I remain with little to no content about my real life to post; the most exciting thing I did today was paint my nails fluorescent orange and watch the president talk on TV. (I worked all day, so that indictment isn't as damning as it could be.)
Here is some more art. Rambling under
The aforementioned 'Arthur in his underwear' picture. I have so much anxiety about this image; it's essentially if you were to take all of my insecurities about my artwork and fling them onto one painting, this would be it. I am consistently terrible at perspective in a way which goes beyond simple ignorance into some kind of stubborn unwillingness on my brain's behalf to wrap itself around the way perspective works.
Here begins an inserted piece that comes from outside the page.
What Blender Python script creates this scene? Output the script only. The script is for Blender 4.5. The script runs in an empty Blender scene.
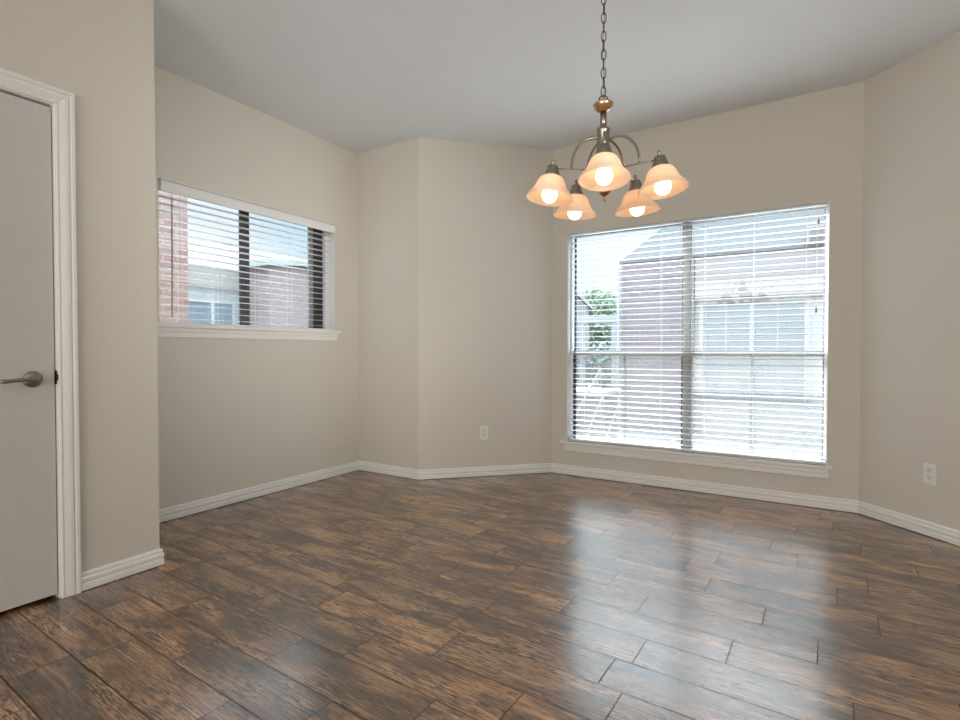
import bpy, bmesh, math, random
from mathutils import Vector, Matrix
random.seed(7)
R = math.radians
sc = bpy.context.scene
COL = sc.collection

# ------------------------------------------------------------------ camera
cam_d = bpy.data.cameras.new('camera')
cam_d.sensor_width = 36.0
cam_d.lens = 524.7 / 960 * 36.0
cam_d.clip_start = 0.05
cam = bpy.data.objects.new('camera', cam_d)
COL.objects.link(cam)
cam.location = (0, 0, 1.0414)
cam.rotation_euler = (R(90 - 1.026), 0, R(31.919))
sc.camera = cam

# ------------------------------------------------------------------ colour management
vs = sc.view_settings
sc.display_settings.display_device = 'sRGB'
vs.view_transform = 'Standard'
vs.look = 'None'
vs.gamma = 1.0
vs.use_curve_mapping = False
vs.exposure = 0.20

# ------------------------------------------------------------------ sky
world = bpy.data.worlds.new('sky')
sc.world = world
world.use_nodes = True
nt = world.node_tree
nt.nodes.clear()
w_out = nt.nodes.new('ShaderNodeOutputWorld')
w_bg = nt.nodes.new('ShaderNodeBackground')
w_tc = nt.nodes.new('ShaderNodeTexCoord')
w_n = nt.nodes.new('ShaderNodeTexNoise')
w_n.inputs['Scale'].default_value = 3.2
w_n.inputs['Detail'].default_value = 5
w_r = nt.nodes.new('ShaderNodeValToRGB')
w_r.color_ramp.elements[0].position = 0.42
w_r.color_ramp.elements[0].color = (0.58, 0.79, 0.89, 1)
w_r.color_ramp.elements[1].position = 0.62
w_r.color_ramp.elements[1].color = (0.86, 0.92, 0.96, 1)
nt.links.new(w_tc.outputs['Generated'], w_n.inputs['Vector'])
nt.links.new(w_n.outputs['Fac'], w_r.inputs['Fac'])
nt.links.new(w_r.outputs['Color'], w_bg.inputs['Color'])
# overcast sky: brighter towards the zenith
w_x = nt.nodes.new('ShaderNodeSeparateXYZ')
nt.links.new(w_tc.outputs['Generated'], w_x.inputs[0])
w_m = nt.nodes.new('ShaderNodeMapRange')
w_m.inputs['From Min'].default_value = 0.24
w_m.inputs['From Max'].default_value = 0.6
w_m.inputs['To Min'].default_value = 1.0
w_m.inputs['To Max'].default_value = 9.0
nt.links.new(w_x.outputs[2], w_m.inputs['Value'])
nt.links.new(w_m.outputs[0], w_bg.inputs['Strength'])
nt.links.new(w_bg.outputs[0], w_out.inputs[0])

# ------------------------------------------------------------------ sun and large lights
def light(name, kind, energy, loc, rot, color=(1, 1, 1), **kw):
    d = bpy.data.lights.new(name, kind)
    d.energy = energy
    d.color = color
    for k, v in kw.items():
        setattr(d, k, v)
    o = bpy.data.objects.new(name, d)
    COL.objects.link(o)
    o.location = loc
    o.rotation_euler = rot
    return o
light('sun', 'SUN', 20.0, (-3.5, 9.2, 9.05), Vector((3.5, -9.2, -9.05)).to_track_quat('-Z', 'Y').to_euler(), (1, 0.97, 0.93), angle=R(3))
# added fill lights: one aimed up at the ceiling, one forward from the rear
light('ceiling_fill_light', 'AREA', 12, (0.1, -0.7, 1.6), (R(176), 0, 0), (0.95, 0.98, 1.0), shape='RECTANGLE', size=2.6, size_y=2.6)
light('rear_fill_light', 'AREA', 86, (-0.6, -3.9, 1.35), (R(92), 0, R(-8)), (1.0, 0.97, 0.92), shape='RECTANGLE', size=3.0, size_y=2.4)

def aim(a, b):
    return (Vector(b) - Vector(a)).to_track_quat('-Z', 'Y').to_euler()
light('side_fill_light', 'AREA', 8.0, (1.7, 0.2, 1.5), aim((1.7, 0.2, 1.5), (-3.3, 2.95, 1.65)), (1.0, 0.975, 0.93), shape='RECTANGLE', size=1.0, size_y=1.5, spread=R(38))  # added side fill aimed at the left wall; no window stands here

# ------------------------------------------------------------------ material helpers
def mat(name, color=(0.8, 0.8, 0.8), rough=0.5, metal=0.0, spec=0.5, bump=None, **kw):
    m = bpy.data.materials.new(name)
    m.use_nodes = True
    n = m.node_tree
    b = n.nodes['Principled BSDF']
    b.inputs['Base Color'].default_value = (*color, 1)
    b.inputs['Roughness'].default_value = rough
    b.inputs['Metallic'].default_value = metal
    b.inputs['Specular IOR Level'].default_value = spec
    tc = n.nodes.new('ShaderNodeTexCoord')
    ns = n.nodes.new('ShaderNodeTexNoise')
    n.links.new(tc.outputs['Object'], ns.inputs['Vector'])
    sc_, st, var = bump if bump else (40, 0.02, 0.03)
    ns.inputs['Scale'].default_value = sc_
    ns.inputs['Detail'].default_value = 4
    bp = n.nodes.new('ShaderNodeBump')
    bp.inputs['Strength'].default_value = st
    bp.inputs['Distance'].default_value = 0.01
    n.links.new(ns.outputs['Fac'], bp.inputs['Height'])
    n.links.new(bp.outputs['Normal'], b.inputs['Normal'])
    mr = n.nodes.new('ShaderNodeMapRange')
    mr.inputs['To Min'].default_value = 1 - var
    mr.inputs['To Max'].default_value = 1 + var
    n.links.new(ns.outputs['Fac'], mr.inputs['Value'])
    mx = n.nodes.new('ShaderNodeMix')
    mx.data_type = 'RGBA'
    mx.blend_type = 'MULTIPLY'
    mx.inputs[0].default_value = 1
    mx.inputs[6].default_value = (*color, 1)
    n.links.new(mr.outputs[0], mx.inputs[7])
    n.links.new(mx.outputs[2], b.inputs['Base Color'])
    for k, v in kw.items():
        b.inputs[k].default_value = v
    return m

def glass_mat(name, tint=(0.97, 0.985, 1.0), refl=1.0):
    m = bpy.data.materials.new(name)
    m.use_nodes = True
    n = m.node_tree
    n.nodes.clear()
    out = n.nodes.new('ShaderNodeOutputMaterial')
    tr = n.nodes.new('ShaderNodeBsdfTransparent')
    tr.inputs[0].default_value = (*tint, 1)
    gl = n.nodes.new('ShaderNodeBsdfGlossy')
    gl.inputs['Roughness'].default_value = 0.0
    # thin pane: the same reflectance from both sides (Schlick)
    lw = n.nodes.new('ShaderNodeLayerWeight')
    lw.inputs[0].default_value = 0.5
    pw = n.nodes.new('ShaderNodeMath')
    pw.operation = 'POWER'
    pw.inputs[1].default_value = 5
    n.links.new(lw.outputs['Facing'], pw.inputs[0])
    fr = n.nodes.new('ShaderNodeMath')
    fr.operation = 'MULTIPLY_ADD'
    fr.inputs[1].default_value = 0.96
    fr.inputs[2].default_value = 0.04
    n.links.new(pw.outputs[0], fr.inputs[0])
    mx = n.nodes.new('ShaderNodeMixShader')
    n.links.new(fr.outputs[0], mx.inputs[0])
    n.links.new(tr.outputs[0], mx.inputs[1])
    n.links.new(gl.outputs[0], mx.inputs[2])
    n.links.new(mx.outputs[0], out.inputs[0])
    return m

def screen_mat(name, opacity, color):
    m = bpy.data.materials.new(name)
    m.use_nodes = True
    n = m.node_tree
    n.nodes.clear()
    out = n.nodes.new('ShaderNodeOutputMaterial')
    tr = n.nodes.new('ShaderNodeBsdfTransparent')
    df = n.nodes.new('ShaderNodeBsdfDiffuse')
    df.inputs[0].default_value = (*color, 1)
    mx = n.nodes.new('ShaderNodeMixShader')
    mx.inputs[0].default_value = opacity
    n.links.new(tr.outputs[0], mx.inputs[1])
    n.links.new(df.outputs[0], mx.inputs[2])
    n.links.new(mx.outputs[0], out.inputs[0])
    return m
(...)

I mostly managed to cheat my way out of it on this image, but the errors are glaring enough to me. Not to mention the anatomy errors, which are pretty fantastic as well.
I hate drawing bricks and wood flooring and managed to do both, here. I struggled with how much detail to put out the windows, as I wanted to maintain a sense of atmosphere, and I'm not sure what I came up with works. I realized halfway through painting that I had no idea what time of day I had originally intended this to be, because I seemed to have drawn several different things with several different implied depths of shadow. WHOOPS. And also, hello Hyacinth Blue. I did not intend for you to dominate this image so much - it was quite neutral for a while, until I decided it ought to be dawn and then it turned into a purple masterpiece, as usual. I cannot decide how irritated I am by that. On the one hand, it looks good, it appeals to me. On the other hand, jesus, it is in everything I do. The next painting I do will have NO HYACINTH BLUE IN IT. None at all. And Cyclamen neither.
Probably my favorite part of this is his hands, or his extended (right) leg. Get a haircut, Arthur. Also I am really insecure about the fact that I ALWAYS make people skinnier than I ought, due to the fact that I am very skinny and I live with a very skinny man who I frequently use as pose reference/he populates my brainspace when I draw, apparently. Maybe I am just being weird. Have I rambled enough? I think so, yes.
Materials used were graphite, concentrated watercolor, acrylic, India ink, & colored pencil on Stonehenge paper. My beloved, discontinued Stonehenge. I will weep when you are gone; you take so much abuse, so willingly.